Stated exercise:
Print the listing below exactly.

━━━

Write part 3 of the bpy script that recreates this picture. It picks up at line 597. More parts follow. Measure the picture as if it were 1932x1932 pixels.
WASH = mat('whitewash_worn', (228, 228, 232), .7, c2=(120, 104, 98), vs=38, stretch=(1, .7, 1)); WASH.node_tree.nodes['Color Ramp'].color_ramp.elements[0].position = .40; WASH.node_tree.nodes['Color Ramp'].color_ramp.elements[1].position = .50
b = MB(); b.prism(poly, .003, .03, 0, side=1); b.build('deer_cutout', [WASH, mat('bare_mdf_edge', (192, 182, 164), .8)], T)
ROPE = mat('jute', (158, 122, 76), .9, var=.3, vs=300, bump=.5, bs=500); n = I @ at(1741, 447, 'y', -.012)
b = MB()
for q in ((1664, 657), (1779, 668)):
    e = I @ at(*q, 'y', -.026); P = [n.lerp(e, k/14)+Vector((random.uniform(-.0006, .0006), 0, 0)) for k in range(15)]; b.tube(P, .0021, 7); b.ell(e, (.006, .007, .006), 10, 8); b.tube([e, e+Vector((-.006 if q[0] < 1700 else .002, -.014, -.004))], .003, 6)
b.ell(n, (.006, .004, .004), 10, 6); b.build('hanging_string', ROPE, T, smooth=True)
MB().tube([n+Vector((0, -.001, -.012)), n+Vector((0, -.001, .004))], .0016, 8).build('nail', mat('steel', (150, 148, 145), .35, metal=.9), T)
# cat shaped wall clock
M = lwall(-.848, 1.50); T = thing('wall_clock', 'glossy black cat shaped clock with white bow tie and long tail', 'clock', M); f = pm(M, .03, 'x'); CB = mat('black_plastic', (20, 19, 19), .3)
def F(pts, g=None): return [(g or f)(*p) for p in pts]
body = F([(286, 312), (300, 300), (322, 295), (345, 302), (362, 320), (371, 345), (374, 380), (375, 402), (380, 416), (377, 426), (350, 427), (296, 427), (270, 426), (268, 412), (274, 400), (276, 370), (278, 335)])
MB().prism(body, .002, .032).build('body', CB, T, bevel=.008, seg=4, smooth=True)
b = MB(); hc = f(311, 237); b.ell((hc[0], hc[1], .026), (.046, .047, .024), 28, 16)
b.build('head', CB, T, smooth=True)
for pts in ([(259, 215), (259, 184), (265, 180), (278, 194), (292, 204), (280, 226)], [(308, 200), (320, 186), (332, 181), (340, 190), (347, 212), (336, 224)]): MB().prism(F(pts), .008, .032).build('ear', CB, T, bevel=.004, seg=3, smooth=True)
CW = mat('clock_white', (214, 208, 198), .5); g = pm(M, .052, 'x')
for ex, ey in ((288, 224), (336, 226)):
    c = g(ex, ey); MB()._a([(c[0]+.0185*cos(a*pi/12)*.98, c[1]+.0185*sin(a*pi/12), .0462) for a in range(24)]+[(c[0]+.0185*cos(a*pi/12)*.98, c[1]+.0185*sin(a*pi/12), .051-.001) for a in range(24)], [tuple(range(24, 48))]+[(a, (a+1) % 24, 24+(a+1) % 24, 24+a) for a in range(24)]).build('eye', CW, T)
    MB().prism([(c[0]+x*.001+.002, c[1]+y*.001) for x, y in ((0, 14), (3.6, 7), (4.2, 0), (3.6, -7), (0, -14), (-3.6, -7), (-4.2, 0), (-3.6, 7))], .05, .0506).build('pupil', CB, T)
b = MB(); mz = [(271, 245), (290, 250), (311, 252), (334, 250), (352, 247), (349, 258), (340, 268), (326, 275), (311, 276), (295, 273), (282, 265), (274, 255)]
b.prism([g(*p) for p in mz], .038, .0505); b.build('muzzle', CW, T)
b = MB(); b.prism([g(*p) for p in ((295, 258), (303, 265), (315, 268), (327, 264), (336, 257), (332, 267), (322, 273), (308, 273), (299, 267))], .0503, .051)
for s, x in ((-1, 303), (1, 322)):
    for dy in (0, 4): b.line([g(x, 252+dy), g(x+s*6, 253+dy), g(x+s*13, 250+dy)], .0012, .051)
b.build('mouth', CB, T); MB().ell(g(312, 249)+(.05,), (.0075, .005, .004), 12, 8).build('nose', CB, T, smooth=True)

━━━

Reply to the task:
Write part 3 of the bpy script that recreates this picture. It picks up at line 597. More parts follow. Measure the picture as if it were 1932x1932 pixels.
WASH = mat('whitewash_worn', (228, 228, 232), .7, c2=(120, 104, 98), vs=38, stretch=(1, .7, 1)); WASH.node_tree.nodes['Color Ramp'].color_ramp.elements[0].position = .40; WASH.node_tree.nodes['Color Ramp'].color_ramp.elements[1].position = .50
b = MB(); b.prism(poly, .003, .03, 0, side=1); b.build('deer_cutout', [WASH, mat('bare_mdf_edge', (192, 182, 164), .8)], T)
ROPE = mat('jute', (158, 122, 76), .9, var=.3, vs=300, bump=.5, bs=500); n = I @ at(1741, 447, 'y', -.012)
b = MB()
for q in ((1664, 657), (1779, 668)):
    e = I @ at(*q, 'y', -.026); P = [n.lerp(e, k/14)+Vector((random.uniform(-.0006, .0006), 0, 0)) for k in range(15)]; b.tube(P, .0021, 7); b.ell(e, (.006, .007, .006), 10, 8); b.tube([e, e+Vector((-.006 if q[0] < 1700 else .002, -.014, -.004))], .003, 6)
b.ell(n, (.006, .004, .004), 10, 6); b.build('hanging_string', ROPE, T, smooth=True)
MB().tube([n+Vector((0, -.001, -.012)), n+Vector((0, -.001, .004))], .0016, 8).build('nail', mat('steel', (150, 148, 145), .35, metal=.9), T)
# cat shaped wall clock
M = lwall(-.848, 1.50); T = thing('wall_clock', 'glossy black cat shaped clock with white bow tie and long tail', 'clock', M); f = pm(M, .03, 'x'); CB = mat('black_plastic', (20, 19, 19), .3)
def F(pts, g=None): return [(g or f)(*p) for p in pts]
body = F([(286, 312), (300, 300), (322, 295), (345, 302), (362, 320), (371, 345), (374, 380), (375, 402), (380, 416), (377, 426), (350, 427), (296, 427), (270, 426), (268, 412), (274, 400), (276, 370), (278, 335)])
MB().prism(body, .002, .032).build('body', CB, T, bevel=.008, seg=4, smooth=True)
b = MB(); hc = f(311, 237); b.ell((hc[0], hc[1], .026), (.046, .047, .024), 28, 16)
b.build('head', CB, T, smooth=True)
for pts in ([(259, 215), (259, 184), (265, 180), (278, 194), (292, 204), (280, 226)], [(308, 200), (320, 186), (332, 181), (340, 190), (347, 212), (336, 224)]): MB().prism(F(pts), .008, .032).build('ear', CB, T, bevel=.004, seg=3, smooth=True)
CW = mat('clock_white', (214, 208, 198), .5); g = pm(M, .052, 'x')
for ex, ey in ((288, 224), (336, 226)):
    c = g(ex, ey); MB()._a([(c[0]+.0185*cos(a*pi/12)*.98, c[1]+.0185*sin(a*pi/12), .0462) for a in range(24)]+[(c[0]+.0185*cos(a*pi/12)*.98, c[1]+.0185*sin(a*pi/12), .051-.001) for a in range(24)], [tuple(range(24, 48))]+[(a, (a+1) % 24, 24+(a+1) % 24, 24+a) for a in range(24)]).build('eye', CW, T)
    MB().prism([(c[0]+x*.001+.002, c[1]+y*.001) for x, y in ((0, 14), (3.6, 7), (4.2, 0), (3.6, -7), (0, -14), (-3.6, -7), (-4.2, 0), (-3.6, 7))], .05, .0506).build('pupil', CB, T)
b = MB(); mz = [(271, 245), (290, 250), (311, 252), (334, 250), (352, 247), (349, 258), (340, 268), (326, 275), (311, 276), (295, 273), (282, 265), (274, 255)]
b.prism([g(*p) for p in mz], .038, .0505); b.build('muzzle', CW, T)
b = MB(); b.prism([g(*p) for p in ((295, 258), (303, 265), (315, 268), (327, 264), (336, 257), (332, 267), (322, 273), (308, 273), (299, 267))], .0503, .051)
for s, x in ((-1, 303), (1, 322)):
    for dy in (0, 4): b.line([g(x, 252+dy), g(x+s*6, 253+dy), g(x+s*13, 250+dy)], .0012, .051)
b.build('mouth', CB, T); MB().ell(g(312, 249)+(.05,), (.0075, .005, .004), 12, 8).build('nose', CB, T, smooth=True)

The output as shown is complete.